I think I may have celebrated Thanksgiving (the Canadian version) once or twice before. It is not something my family ever considered to be important.
Canadians in general don't celebrate it though. It is just another one of those days where people eat Turkey dinners. Most years I have usually use the Thanksgiving weekend to go out on a camping trip. I didn't do it this year though (I just went to the bars a lot). I remember my last camping trip: we had hiked up about 50 kilometers to the North East and to the beach at the beginning of the weekend. Just me and my girlfriend. The first night we broke into an abandonned cottage in the woods and spend the night there. We didn't get much sleep mainly because there were signs that someone else had been living in the place too. It wasn't one that had been in use for a while; it was cheeply built, and half the windows had been put out of it.
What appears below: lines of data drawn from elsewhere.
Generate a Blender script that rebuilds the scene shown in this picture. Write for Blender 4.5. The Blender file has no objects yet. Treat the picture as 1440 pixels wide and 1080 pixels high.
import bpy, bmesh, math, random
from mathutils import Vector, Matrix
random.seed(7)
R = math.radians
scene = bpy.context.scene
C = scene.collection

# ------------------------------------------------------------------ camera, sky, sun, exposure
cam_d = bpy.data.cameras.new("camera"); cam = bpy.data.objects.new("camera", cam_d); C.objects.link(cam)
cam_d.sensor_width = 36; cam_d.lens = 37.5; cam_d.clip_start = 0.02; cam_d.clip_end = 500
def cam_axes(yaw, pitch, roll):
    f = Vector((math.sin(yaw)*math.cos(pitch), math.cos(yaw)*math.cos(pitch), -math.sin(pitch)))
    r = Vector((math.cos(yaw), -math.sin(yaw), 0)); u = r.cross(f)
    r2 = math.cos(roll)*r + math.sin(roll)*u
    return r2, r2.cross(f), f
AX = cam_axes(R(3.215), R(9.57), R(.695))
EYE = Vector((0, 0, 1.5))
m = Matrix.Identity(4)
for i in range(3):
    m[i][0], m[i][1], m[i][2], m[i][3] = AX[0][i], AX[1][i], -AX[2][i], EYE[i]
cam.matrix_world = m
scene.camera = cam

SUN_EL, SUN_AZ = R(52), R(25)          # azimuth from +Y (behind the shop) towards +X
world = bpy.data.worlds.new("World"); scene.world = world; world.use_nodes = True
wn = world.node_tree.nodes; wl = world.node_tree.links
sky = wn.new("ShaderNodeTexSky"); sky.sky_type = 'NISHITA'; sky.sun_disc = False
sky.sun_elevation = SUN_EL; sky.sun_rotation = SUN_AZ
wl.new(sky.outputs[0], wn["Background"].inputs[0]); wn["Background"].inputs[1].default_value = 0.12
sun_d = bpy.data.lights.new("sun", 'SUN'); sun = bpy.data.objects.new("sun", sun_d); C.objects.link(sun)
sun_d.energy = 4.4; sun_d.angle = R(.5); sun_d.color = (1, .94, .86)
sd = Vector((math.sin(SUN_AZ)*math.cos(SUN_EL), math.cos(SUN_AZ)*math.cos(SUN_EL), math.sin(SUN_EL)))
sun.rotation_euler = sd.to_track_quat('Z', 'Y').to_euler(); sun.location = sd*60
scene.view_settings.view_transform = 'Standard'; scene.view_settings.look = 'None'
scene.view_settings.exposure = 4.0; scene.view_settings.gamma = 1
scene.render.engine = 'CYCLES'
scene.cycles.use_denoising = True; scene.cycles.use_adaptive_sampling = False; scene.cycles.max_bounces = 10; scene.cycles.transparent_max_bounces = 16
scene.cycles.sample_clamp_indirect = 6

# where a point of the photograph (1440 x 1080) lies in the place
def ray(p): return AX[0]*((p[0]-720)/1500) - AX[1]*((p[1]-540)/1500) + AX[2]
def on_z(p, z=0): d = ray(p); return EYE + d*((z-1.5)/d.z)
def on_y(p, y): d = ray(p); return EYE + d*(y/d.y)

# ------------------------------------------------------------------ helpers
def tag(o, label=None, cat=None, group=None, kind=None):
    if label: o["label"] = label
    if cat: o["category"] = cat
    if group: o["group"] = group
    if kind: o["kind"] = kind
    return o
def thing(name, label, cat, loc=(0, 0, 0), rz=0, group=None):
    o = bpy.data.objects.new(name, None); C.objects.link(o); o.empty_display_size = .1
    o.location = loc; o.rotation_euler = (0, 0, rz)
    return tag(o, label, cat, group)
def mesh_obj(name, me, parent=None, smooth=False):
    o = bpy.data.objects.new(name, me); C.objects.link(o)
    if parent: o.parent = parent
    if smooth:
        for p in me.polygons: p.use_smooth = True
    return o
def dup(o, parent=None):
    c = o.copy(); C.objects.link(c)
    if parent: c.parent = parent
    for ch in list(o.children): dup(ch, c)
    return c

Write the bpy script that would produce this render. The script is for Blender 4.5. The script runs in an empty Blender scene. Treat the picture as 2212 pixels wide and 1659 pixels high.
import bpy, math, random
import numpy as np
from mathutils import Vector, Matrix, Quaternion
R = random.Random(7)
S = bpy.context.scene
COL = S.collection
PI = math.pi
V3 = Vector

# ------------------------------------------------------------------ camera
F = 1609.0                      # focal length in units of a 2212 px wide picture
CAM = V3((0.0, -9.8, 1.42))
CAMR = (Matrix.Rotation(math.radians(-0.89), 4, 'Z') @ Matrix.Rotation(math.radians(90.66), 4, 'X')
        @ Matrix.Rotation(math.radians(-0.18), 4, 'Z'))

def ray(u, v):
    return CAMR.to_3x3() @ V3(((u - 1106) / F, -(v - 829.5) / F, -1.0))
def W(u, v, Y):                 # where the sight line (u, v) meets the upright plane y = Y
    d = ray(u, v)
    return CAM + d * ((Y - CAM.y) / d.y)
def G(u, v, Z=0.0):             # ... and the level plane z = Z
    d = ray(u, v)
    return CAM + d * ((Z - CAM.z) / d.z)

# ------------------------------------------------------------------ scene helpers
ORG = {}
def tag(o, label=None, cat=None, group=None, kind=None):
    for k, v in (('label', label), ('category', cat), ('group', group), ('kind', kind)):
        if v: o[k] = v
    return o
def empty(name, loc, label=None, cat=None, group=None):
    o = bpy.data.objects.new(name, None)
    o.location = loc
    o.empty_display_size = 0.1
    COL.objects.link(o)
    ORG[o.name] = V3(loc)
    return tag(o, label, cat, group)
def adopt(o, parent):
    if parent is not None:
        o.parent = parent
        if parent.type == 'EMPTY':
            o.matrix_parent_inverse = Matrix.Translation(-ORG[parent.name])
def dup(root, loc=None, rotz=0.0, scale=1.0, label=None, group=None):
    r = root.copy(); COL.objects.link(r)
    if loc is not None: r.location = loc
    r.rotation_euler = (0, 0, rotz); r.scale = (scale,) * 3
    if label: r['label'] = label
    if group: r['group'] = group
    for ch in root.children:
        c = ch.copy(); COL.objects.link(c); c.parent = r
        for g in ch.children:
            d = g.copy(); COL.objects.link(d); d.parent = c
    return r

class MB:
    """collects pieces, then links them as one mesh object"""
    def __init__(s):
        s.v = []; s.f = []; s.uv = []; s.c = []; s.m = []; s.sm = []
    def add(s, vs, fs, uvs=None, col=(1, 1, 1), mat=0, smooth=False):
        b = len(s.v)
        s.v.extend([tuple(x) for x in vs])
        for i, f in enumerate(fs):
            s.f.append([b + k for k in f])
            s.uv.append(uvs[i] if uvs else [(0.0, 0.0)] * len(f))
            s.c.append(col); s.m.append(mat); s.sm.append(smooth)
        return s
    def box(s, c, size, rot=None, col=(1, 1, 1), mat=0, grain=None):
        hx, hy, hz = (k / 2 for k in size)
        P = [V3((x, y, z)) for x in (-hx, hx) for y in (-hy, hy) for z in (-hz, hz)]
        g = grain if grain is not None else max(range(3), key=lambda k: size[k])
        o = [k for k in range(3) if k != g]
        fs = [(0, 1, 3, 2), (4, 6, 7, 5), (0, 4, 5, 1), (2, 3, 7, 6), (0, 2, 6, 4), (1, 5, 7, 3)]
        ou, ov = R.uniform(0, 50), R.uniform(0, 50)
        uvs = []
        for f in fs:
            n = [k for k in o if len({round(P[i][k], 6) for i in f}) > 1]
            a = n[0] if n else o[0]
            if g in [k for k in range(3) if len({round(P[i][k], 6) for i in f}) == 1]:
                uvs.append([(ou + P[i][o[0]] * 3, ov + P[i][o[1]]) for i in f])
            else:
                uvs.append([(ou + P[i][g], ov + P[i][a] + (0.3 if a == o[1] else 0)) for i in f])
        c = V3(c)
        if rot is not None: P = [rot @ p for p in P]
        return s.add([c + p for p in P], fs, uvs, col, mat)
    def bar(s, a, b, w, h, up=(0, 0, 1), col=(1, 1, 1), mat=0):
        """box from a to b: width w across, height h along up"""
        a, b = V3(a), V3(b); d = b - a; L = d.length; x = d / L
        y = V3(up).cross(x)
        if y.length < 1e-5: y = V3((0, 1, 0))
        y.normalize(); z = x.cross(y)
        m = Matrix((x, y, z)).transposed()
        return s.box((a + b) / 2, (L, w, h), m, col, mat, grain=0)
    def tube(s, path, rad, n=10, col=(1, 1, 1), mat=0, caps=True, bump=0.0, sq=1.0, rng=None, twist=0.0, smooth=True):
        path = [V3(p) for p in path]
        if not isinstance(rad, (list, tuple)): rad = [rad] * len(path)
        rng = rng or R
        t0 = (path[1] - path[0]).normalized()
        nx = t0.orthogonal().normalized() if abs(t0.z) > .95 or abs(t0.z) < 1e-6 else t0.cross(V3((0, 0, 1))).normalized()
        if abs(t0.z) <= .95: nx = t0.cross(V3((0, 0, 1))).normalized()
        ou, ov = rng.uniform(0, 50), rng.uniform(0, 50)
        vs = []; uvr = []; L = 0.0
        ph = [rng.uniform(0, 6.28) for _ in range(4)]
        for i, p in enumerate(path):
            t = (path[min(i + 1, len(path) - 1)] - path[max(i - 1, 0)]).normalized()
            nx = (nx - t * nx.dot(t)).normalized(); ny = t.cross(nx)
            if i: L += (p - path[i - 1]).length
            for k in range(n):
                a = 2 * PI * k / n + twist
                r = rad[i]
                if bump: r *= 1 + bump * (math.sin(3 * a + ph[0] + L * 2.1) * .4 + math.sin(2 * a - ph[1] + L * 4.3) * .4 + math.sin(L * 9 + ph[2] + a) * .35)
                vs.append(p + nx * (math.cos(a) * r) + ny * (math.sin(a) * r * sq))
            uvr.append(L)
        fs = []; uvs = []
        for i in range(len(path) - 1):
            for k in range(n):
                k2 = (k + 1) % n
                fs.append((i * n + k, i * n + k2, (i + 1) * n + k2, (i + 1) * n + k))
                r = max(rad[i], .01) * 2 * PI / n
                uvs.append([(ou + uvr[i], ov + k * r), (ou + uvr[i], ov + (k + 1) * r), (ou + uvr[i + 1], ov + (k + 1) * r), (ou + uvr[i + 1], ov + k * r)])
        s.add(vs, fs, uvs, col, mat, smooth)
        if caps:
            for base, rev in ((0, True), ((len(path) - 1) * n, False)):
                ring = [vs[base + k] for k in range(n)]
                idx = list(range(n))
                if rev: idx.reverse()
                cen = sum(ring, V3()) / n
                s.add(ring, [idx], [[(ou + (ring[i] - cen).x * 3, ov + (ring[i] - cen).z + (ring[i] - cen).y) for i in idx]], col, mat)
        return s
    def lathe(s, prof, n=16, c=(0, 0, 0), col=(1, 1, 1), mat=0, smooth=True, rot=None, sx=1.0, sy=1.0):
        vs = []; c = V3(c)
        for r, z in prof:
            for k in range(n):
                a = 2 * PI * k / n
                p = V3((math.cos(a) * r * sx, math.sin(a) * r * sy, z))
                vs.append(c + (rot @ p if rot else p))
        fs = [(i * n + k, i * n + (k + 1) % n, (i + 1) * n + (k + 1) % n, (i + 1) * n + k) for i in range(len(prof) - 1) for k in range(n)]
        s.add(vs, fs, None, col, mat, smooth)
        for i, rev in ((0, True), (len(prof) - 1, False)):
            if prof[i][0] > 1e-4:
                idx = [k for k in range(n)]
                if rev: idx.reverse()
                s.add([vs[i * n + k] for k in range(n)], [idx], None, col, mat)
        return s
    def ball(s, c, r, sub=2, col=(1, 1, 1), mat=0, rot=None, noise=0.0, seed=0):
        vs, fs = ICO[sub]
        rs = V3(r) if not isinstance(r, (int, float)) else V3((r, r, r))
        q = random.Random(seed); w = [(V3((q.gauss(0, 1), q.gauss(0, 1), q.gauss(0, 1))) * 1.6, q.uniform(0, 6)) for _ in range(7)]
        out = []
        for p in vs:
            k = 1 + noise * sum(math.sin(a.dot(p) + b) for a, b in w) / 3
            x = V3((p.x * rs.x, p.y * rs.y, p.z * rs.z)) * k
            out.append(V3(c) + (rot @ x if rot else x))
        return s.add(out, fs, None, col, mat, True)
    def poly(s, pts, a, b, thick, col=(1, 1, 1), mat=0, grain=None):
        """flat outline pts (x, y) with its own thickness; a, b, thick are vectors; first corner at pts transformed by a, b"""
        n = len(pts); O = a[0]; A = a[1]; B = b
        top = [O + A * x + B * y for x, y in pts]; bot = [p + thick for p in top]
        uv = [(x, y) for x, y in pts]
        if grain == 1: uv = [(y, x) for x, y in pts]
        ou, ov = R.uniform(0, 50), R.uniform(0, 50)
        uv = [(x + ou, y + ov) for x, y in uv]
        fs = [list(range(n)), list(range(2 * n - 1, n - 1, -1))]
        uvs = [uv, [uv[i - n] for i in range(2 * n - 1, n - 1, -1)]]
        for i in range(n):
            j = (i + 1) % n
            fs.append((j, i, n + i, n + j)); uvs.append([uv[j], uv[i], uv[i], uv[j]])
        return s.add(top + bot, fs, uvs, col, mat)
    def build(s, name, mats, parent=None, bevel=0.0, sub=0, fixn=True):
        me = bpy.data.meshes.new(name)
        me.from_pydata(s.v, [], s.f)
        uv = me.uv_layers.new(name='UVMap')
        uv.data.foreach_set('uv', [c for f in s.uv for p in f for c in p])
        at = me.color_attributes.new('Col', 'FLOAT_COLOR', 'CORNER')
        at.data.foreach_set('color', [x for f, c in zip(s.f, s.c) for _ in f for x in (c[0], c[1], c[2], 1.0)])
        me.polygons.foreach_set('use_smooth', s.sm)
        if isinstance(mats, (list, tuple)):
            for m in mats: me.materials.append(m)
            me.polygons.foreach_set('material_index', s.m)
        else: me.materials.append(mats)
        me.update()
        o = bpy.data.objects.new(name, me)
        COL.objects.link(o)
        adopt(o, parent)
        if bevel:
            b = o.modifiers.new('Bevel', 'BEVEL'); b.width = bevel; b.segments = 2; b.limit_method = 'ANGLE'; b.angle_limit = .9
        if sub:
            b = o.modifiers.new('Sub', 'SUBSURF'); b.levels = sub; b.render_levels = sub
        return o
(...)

The next night we slept under the stars, in a farmers field, it was warm and not windy. The third night we ate tostitos, some oranges, Five alive, and others stuff we had picked up at a farmers market in one of the rural villages we had passed through. We ate this in substitute for a thanksgiving dinner, and we were quite thankful for it. On our way up to a tourist village where we FINALLY found a motel at the right time to spend the night. I slept like 11-12 hours. Quite a nice adventure (far from the first, and not the last one I ever had of this nature). During the winter is a fun time to go, freezing your ass off, building a temperoary shleter in the snow; It's cool when you wake up and the inside walls are just all ice. The summer is fun as well, there are many more Inns opened up; if I were to make a law for this province, it would be that every town and village should have at least one Inn open all year around.